La eucaristía de hoy nos ofrece una buena oportunidad para reflexionar sobre el Reino de Dios; también para comprometernos en su realización y orar por la Iglesia, que no es el Reino, pero “en la tierra constituye el germen y el inicio de ese Reino” (LG 5).
Por haber repetido muchas veces: ¡Venga tu Reino a nosotros!, y no haber trabajado por hacer el mundo y nuestra realidad cotidiana algo más humano, acorde al Reino de Dios.
En la actitud de Abraham ante el Señor, se ponen de manifiesto el gran respeto y la gran confianza que debe animar nuestra oración.
En el bautismo hemos muerto y resucitado con Cristo: muertos al pecado; resucitados a la vida de Dios.

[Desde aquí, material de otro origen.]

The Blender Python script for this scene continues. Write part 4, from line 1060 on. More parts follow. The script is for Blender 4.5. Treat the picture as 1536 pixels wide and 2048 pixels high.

Jesús nos enseña a llamar Padre a Dios en la oración. La lectura de hoy nos inculca la confianza y la constancia en nuestra oración.
Los dones que llevarnos hoy al altar quieren significar los bienes del Reino, por el cual estamos dispuestos a sacrificarlo todo.
San Pablo nos acompaña en nuestra comunión con Cristo que nos amó y se entregó por nosotros (Gálatas 2, 20). Si amor con amor se paga, no nos queda otro camino que la entrega generosa y total.
Anunciarnos a todos que el Reino es un don de Dios, pero también tarea nuestra, nunca acabada. El Reino es Jesús que viene a nuestra vida y a la del mundo.